Wir machen Silvesterpause und schließen ab Montag die Kommentarfunktion für ein paar Tage.
  • Die EU ist ein undemokratisches, illegitimes "Projekt", dessen Institutionen nicht den geringsten demokratischen Anforderungen genügen. Die Volkssouveränität ist nicht beachtet, die Gewaltenteilung wird mit Füßen getreten. Nichts "stimmt".

     

    "Linke" müssten gegen dieses "Projekt" angehen, da es sämtliche linke Prinzipien mit Füßen tritt.

     

    Die EU ist keine Demokratie, sondern eine bürokratische Herrschaft, gegen die sich DemokratInnen wehren MÜSSEN .

     

    Da ich Demokratin bin, werde ich diejenigen wählen, die dem EU- und insbesondere dem Euro-Wahnsinn Widerstand entgegen setzen, und das ist zur Zeit einzig und alleine die AfD.

     

    Die AfD ist die demokratischste Partei, die es zur Zeit in Deutschland gibt.

     

    Ich kann nur dringend empfehlen, sich von Vorurteilen freizumachen und sich inhaltlich mit der Thematik zu beschäftigen.

  • Es ist doch so: die Medien schreiben seit Gründung der AfD gegen diese an. Das ist geradezu der Hauptgrund, weswegen ich AfD wählen werde. Meinungspluralismus ist meiner werten Auffassung nach nicht vorhanden in der deutschen Medienlandschaft, was aktuelle Studien überdies belegen ( Seite 13, FU Berlin, Politikjournalisten https://www.dfjv.de/documents/10180/178294/DFJV_Studie_Politikjournalistinnen_und_Journalisten.pdf )

     

    Ich wähle AfD aus Protest und konsequent seit der Bundestagswahl, egal was die Medien schreiben.

     

    Der Artikel zeigt ja auch mal wieder, dass dahinter nichts steht. Das Übliche von „nationalistischer Grundierung“, „rechts“ und „Populismus“. Das sind aber leider keine Argumente gegen die AfD, weil nationalistische Grundierung, rechts und Populismus per se keine schlimmen Dinge sind.

     

    Gewöhnt euch dran.

  • Also ich war vor kurzem auf einer AfD-Wahlveranstaltung mit Bernd Lucke als Sprecher. Da musste ich auch an einem Haufen "Antifa" vorbeigehen. Genauer gesagt: Ich bin eigentlich zu der Veranstaltung sowieso nur gegangen, weil ich diese Gegendemonstration völlig unangemessen fand.

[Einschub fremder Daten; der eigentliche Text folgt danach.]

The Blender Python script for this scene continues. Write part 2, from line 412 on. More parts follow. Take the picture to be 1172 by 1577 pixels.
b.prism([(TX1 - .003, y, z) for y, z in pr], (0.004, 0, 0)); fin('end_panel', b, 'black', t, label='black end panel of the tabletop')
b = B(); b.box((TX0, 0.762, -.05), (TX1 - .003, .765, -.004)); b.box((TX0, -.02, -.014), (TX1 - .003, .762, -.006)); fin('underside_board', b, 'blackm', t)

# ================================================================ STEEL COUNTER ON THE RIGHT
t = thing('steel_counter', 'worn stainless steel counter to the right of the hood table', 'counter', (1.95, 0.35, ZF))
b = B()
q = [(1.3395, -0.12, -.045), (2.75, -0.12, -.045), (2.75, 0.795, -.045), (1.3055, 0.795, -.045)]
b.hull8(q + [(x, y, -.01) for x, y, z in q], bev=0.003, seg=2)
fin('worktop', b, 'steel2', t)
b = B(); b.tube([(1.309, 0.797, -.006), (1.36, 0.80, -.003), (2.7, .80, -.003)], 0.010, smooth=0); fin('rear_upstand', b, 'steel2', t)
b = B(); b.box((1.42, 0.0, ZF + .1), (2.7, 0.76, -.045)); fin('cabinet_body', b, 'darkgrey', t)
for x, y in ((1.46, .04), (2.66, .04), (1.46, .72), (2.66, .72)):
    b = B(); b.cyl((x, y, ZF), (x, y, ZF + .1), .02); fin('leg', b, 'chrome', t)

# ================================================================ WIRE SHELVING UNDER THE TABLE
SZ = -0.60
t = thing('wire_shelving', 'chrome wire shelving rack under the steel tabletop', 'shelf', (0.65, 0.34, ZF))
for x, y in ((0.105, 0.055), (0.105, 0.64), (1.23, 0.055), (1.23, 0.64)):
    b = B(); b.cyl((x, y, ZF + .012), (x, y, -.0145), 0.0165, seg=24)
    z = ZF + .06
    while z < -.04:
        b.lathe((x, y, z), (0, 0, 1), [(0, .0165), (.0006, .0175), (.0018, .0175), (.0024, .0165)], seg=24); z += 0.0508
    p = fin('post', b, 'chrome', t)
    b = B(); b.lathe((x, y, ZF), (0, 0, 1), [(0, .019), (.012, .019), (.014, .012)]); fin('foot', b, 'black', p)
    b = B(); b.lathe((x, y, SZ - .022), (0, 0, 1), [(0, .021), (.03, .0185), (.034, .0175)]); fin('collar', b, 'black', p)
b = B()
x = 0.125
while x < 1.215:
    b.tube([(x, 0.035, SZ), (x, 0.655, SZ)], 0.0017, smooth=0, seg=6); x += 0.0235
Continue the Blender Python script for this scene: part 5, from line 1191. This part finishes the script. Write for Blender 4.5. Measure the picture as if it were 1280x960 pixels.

    Was ich auf der Veranstaltung zu hören bekam, war vollkommen unspektakulär demokratisch. Meiner Meinung nach ist die Partei einfach nur eine noch nicht korrumpierte und weniger verlogene Variante der CDU/CSU. Wenn das noch die CDU/CSU-Wähler mitkriegen, werden deren Wahlergebnisse auf SPD-Werte sinken. Dementsprechend empfindlich reagieren deren Politiker auf die AfD.

  • 5G
    577 (Profil gelöscht)

    Ja, liebe Taz und sonstige Antifaler, ihr habt total recht und habt uns durchschaut. Wir sind nur ein Haufen total Rechter, die alle Ausländer am liebsten erschießen oder doch zumindest abschieben würden, die ganzen Schwulen und Lesben kasernieren und Moslems auspeitschen würden, Danach stecken wir unsere Frauen an den Herd und ins Bett, wo sie hingehören! Aber wir sind suuuuper gerissen und verschlagen, deshalb wird am Ende von JEDEM AfD-Treffen gesagt: Draußen tut ihr aber so, als währt ihr brave Bürger, die was dagegen haben, das Banken, die sich verspekuliert haben mit Steuergeldern gerettet werden und dies auch noch dummdreist als "alternativlos" deklariert wird!

    Toll, liebe taz, das ihr darauf nicht mehr reinfallt! So muß Journalismus sein!

  • AfD: "Ausländerfeindlichkeit/Islamfeindlichkeit-Europafeinde". Luke und Henkel ein Traumpaar! Jetzt haben die auch noch Hans-Olaf Henkel zum stellvertretenden Sprecher dieser rechtspopulistischen-neoliberalen Gruppierung gewählt. Hans-Olaf Henkel: Ein hartherziger Manager, der die angeblich viel zu hohe Steuerbelastung der Unternehmen anprangert und die Gewerkschaften schleifen und Arbeitnehmerschutz abbauen will. Jetzt wissen die kleinen Leute wenigstens genau wo der Zug der AfD hinführen soll!